Entrambi gli assassini, dunque, condividono due tratti: un’ossessione per la propria identità sessuale e l’immersione in sottoculture digitali che trasformano la realtà in un gioco, la violenza in ironia. Non movimenti ideologici, ma comunità virtuali fatte di parodie, slogan e frustrazione condivisa. Questi individui non uccidono per cambiare il mondo, ma per dare forma a un impulso personale. Le loro azioni sono più simili a performance autodistruttive che a gesti politici. È vero che Robinson, in un biglietto lasciato al compagno, scrisse di voler “fermare l’odio” di Kirk. Ma anche questa formula, più che un manifesto, suona come una giustificazione improvvisata. Non c’era un programma, né un obiettivo politico. Solo la volontà di eliminare chi incarnava, ai suoi occhi, una minaccia simbolica.

Un altro elemento sorprendente: sia Westman sia Robinson provenivano da famiglie ordinarie, di classe media, apparentemente stabili. Niente degrado, niente marginalità sociale.

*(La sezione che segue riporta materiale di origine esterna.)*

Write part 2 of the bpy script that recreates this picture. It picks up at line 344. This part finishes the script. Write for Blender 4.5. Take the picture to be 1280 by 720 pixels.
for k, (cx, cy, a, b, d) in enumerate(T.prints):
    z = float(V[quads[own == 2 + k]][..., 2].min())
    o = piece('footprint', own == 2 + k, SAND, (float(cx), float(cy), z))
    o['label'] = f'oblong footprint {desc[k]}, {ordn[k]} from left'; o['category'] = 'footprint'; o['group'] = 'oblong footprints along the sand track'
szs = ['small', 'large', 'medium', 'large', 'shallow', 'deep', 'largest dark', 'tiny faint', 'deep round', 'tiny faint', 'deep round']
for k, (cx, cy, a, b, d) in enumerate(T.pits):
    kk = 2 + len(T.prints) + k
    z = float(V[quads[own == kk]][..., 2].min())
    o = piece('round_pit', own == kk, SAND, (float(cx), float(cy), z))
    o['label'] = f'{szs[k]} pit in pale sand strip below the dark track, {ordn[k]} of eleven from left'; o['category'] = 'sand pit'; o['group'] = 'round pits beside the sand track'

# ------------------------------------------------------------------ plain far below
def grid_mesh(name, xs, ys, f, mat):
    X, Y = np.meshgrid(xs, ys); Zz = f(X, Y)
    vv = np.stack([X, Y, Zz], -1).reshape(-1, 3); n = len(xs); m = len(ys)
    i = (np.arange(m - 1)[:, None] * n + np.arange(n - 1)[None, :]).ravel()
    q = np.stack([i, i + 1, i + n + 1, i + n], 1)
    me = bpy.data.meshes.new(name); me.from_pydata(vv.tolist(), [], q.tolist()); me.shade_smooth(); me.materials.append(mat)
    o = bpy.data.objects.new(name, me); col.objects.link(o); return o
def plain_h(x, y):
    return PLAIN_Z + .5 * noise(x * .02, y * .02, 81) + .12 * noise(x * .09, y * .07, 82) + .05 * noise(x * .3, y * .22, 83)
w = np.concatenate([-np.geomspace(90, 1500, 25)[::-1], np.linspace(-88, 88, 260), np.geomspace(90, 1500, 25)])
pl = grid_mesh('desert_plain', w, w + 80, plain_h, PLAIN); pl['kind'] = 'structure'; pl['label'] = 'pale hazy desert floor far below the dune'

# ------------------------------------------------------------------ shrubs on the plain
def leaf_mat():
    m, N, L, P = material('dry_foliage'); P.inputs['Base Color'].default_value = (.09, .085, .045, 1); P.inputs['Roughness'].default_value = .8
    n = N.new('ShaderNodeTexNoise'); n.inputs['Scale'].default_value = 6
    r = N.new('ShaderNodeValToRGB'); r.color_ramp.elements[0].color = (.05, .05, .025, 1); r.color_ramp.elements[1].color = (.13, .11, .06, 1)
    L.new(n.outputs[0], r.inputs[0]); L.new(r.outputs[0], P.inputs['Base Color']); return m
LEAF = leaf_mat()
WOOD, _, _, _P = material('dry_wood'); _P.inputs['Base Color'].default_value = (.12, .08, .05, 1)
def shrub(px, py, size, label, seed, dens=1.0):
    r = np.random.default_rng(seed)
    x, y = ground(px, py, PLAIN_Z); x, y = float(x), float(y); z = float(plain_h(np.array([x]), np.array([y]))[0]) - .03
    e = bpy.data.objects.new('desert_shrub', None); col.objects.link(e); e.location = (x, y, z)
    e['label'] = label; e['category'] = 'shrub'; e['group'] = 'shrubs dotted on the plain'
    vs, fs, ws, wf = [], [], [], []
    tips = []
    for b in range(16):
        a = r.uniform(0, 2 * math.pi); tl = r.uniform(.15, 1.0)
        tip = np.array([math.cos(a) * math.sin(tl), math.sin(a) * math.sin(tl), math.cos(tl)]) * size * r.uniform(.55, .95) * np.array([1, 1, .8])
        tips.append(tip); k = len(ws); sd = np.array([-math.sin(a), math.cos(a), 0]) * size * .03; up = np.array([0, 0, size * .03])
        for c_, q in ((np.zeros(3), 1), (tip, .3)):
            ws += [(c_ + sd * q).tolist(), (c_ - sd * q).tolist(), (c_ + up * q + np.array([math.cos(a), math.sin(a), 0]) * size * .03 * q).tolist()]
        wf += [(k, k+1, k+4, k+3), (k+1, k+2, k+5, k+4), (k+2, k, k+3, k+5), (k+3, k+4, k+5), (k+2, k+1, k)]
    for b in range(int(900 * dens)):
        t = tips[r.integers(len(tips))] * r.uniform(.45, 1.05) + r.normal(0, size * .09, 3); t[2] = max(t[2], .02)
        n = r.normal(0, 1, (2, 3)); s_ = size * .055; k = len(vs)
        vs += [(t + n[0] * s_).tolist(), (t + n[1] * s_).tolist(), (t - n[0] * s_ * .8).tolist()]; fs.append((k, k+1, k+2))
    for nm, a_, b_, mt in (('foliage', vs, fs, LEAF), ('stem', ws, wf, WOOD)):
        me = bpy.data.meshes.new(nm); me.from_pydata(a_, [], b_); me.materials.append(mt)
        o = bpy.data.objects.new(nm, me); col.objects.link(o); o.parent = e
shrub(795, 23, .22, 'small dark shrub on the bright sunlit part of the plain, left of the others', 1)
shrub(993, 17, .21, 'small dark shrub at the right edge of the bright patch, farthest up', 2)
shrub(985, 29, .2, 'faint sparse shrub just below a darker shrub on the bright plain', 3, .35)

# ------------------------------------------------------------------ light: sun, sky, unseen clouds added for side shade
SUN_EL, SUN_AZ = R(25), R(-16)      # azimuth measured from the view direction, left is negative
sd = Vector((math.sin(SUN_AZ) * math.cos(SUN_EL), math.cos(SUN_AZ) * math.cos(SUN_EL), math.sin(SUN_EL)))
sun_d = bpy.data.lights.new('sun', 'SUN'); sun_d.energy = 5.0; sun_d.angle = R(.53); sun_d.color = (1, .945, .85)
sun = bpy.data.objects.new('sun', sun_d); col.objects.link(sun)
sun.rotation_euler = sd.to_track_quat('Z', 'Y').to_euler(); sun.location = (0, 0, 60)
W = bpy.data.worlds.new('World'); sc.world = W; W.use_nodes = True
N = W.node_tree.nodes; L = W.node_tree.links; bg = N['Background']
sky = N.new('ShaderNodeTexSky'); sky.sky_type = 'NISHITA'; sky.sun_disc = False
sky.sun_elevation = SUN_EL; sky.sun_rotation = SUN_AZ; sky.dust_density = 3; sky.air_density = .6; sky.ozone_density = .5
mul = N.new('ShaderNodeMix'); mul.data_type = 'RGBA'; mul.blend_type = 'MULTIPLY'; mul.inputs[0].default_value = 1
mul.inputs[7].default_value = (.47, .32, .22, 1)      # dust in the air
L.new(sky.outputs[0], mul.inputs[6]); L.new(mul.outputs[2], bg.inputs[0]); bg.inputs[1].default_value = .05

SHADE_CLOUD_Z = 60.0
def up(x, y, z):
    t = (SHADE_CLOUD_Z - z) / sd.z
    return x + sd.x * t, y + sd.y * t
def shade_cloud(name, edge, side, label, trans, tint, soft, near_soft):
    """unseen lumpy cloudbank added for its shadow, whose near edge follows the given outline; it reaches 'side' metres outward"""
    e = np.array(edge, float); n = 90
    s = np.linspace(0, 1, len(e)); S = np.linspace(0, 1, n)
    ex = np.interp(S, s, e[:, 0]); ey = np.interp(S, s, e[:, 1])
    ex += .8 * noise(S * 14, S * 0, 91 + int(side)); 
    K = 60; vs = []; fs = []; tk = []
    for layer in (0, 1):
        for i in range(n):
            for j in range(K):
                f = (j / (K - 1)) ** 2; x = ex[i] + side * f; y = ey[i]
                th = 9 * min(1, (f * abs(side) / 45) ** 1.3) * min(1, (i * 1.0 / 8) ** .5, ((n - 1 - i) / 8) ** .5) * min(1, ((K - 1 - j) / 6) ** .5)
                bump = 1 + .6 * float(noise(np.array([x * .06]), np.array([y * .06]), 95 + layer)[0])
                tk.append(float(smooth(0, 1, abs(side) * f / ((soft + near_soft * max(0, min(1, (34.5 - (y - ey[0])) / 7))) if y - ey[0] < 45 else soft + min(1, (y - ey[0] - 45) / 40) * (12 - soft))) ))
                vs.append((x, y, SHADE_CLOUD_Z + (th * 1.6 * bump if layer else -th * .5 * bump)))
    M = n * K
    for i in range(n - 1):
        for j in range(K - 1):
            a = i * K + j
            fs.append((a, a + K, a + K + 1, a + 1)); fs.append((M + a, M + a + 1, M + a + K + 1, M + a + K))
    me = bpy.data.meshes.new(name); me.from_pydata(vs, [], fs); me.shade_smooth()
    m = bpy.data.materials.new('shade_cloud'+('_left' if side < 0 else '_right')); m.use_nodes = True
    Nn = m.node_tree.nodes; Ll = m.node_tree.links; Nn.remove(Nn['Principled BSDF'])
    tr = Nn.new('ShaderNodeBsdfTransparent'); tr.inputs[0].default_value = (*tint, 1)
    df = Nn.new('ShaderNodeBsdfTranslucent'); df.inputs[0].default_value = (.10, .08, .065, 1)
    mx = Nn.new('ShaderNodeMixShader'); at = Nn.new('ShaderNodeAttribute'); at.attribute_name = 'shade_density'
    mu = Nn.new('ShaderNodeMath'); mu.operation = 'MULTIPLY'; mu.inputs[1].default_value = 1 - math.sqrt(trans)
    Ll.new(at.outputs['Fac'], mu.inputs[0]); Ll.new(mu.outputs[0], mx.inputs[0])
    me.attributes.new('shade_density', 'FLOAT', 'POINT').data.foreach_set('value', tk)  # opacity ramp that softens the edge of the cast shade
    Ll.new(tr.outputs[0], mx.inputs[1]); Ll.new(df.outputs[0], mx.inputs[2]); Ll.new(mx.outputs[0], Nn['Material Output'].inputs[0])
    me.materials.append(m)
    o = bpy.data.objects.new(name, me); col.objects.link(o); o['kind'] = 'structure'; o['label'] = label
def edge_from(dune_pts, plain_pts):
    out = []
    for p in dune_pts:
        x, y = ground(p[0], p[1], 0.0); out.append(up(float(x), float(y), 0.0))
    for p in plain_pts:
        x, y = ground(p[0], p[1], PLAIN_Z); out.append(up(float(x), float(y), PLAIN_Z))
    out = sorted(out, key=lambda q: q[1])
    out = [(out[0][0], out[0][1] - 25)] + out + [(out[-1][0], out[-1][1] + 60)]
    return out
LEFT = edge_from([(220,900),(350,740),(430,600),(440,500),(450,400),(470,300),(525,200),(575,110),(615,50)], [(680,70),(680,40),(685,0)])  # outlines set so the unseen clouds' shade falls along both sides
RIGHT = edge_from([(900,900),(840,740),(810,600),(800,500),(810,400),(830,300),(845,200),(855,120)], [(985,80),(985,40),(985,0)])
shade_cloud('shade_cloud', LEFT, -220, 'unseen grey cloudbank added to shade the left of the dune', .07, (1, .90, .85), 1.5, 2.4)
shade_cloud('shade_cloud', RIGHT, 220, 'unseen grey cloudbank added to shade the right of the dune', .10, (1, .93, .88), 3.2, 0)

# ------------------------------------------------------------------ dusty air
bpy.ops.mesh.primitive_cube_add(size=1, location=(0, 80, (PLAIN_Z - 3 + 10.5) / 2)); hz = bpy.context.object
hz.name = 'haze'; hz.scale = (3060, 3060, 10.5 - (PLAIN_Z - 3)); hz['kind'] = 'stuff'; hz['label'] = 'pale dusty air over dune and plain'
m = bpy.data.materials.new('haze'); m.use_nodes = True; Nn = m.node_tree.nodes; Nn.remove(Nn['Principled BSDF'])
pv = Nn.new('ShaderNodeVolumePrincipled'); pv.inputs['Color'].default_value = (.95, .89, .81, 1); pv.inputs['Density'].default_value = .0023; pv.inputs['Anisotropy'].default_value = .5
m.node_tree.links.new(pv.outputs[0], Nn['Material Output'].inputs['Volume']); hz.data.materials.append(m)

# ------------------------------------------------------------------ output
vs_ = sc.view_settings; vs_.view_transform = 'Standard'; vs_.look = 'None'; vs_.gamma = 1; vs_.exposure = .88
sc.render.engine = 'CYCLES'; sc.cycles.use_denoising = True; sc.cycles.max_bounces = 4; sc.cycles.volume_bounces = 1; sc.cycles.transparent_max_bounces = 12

È la normalità stessa a partorire mostri. Una “normalità radicalizzata” che si trasforma in violenza senza motivo. Potremmo chiamarla, con crudele precisione, terrorismo del normie radicale. Questo fenomeno rappresenta una sfida nuova per le forze dellordine. Come ha spiegato un ex agente dell’Fbi, non esiste un sistema capace di monitorare in modo efficace la radicalizzazione digitale dei singoli. Le autorità continuano a lavorare con strumenti tradizionali: segnalazioni, interrogatori, controlli di routine. Ma in questi casi non c’è rete da smantellare né leader da arrestare. C’è solo un individuo, apparentemente anonimo, che un giorno decide di colpire.

Questa nuova violenza è lo specchio di una crisi morale più profonda. È come se una parte dell’America, stanca, confusa, privata di scopo, cercasse nel sangue un modo per sentirsi viva. I simboli scelti dagli assassini lo dimostrano: bambini in chiesa, simbolo di Dio e dell’innocenza; un oratore conservatore, simbolo della libertà di parola e della repubblica. È un attacco all’anima stessa della civiltà americana. Prevenire nuovi casi sarà difficilissimo. Internet non si può davvero sorvegliare, e la cultura non si cambia con una legge. Ma ignorare il problema sarebbe ancora peggio. Il male che nasce dal vuoto, dal narcisismo e dall’isolamento digitale è forse la forma di barbarie più insidiosa del nostro tempo. Difendere ciò che resta di umano – fede, comunità, responsabilità – è l’unico modo per impedire che questa follia continui a crescere.